Two dams outside of Derna collapsed during Storm Daniel, sending a tidal wave of water which destroyed a quarter of the Mediterranean city on 11 September.
Government officials and aid agencies estimate between 4,000 to as many as 11,000 were killed in the flooding. The true death toll is not known as the bodies of many of the people killed remain under rubble or in the Mediterranean, according to search teams.
A statement by the office of General Prosecutor al-Sidiq al-Sour said prosecutors on Sunday questioned seven former and current officials with the Water Resources Authority and the Dams Management Authority over allegations that mismanagement, negligence and mistakes contributed to the disaster.
Derna Mayor Abdel-Moneim al-Ghaithi, who was sacked after the disaster, was also questioned, the statement said.
The eight former and current officials did not provide evidence to spare them from potential charges so prosecutors ordered them jailed pending the end of the investigation, the statement added.
It follows protests in Derna by local residents who have criticised the way the authorities handled the storm, which also hit Greece. In particular many have hit out at the evacuation orders to leave the beach area and move towards the centre of the city, which put several families directly in the path of the waters from the dam.
Inside the destroyed city, residents, some of whom had lost dozens of relatives, said the situation had improved but was still dire. Local and international teams were still digging through the mud and destroyed buildings looking for missing victims.
“At ground zero there is still no water, no electricity, and they found 75 bodies yesterday that had been swept east into some cliffs,” Hamdi Burwag, who lost 32 relatives in the storm, said.
So far only the bodies of five of his missing relatives have been found and buried, he told The Independent.
“I keep telling my family we likely will not find the others. Only God knows,” he added.
Residents hope the arrests mark the first crucial step in the investigation which may face difficulties because Libya is torn between rival governments in the east and west of the country.
The oil-rich North African nation has been ripped apart by rival fiefdoms of militias since 2011, when an Arab Spring uprising, backed by NATO, ousted and killed longtime dictator Muammar Gaddafi, who was later killed. Since then rival administrations have claimed control, backed by armed groups and foreign support.
Now the country is roughly divided in two: the country’s east has been under the control of General Khalifa Hafter and his self-styled Libyan National Army, which is allied with a parliament-confirmed government.

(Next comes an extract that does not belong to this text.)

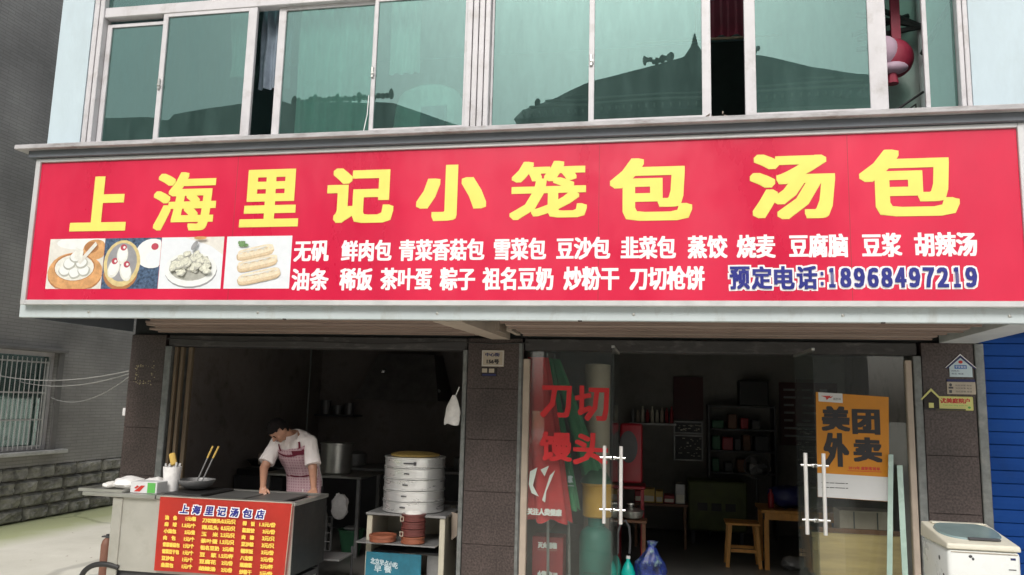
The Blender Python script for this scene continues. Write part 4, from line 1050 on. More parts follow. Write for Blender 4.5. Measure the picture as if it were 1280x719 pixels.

A rival administration is based in the capital, Tripoli, and enjoys the support of most of the international community.
The dams were built by a Yugoslav construction company in the 1970s above Wadi Derna, a river valley which divides the city and were meant to protect the area from flash floods.
However, a report by a state-run audit agency in 2021 said the two dams had not been maintained despite the allocation of more than $2m for that purpose in 2012 and 2013.
This is also despite the fact that a Turkish firm was contracted in 2007 to carry out maintenance on the two dams and to build a third one in between them. The firm, Arsel Construction Company Ltd., said on its website that it completed its work in November 2012. It didn’t respond to an email seeking further comment.
The World Health Organisation says more than 4,000 flood-related deaths have been registered but the head of Libya’s Red Crescent previously cited a death of toll of 11,300.
OCHA says at least 9,000 people remain missing.
The dead in eastern Libya include foreigners living in the North African countries.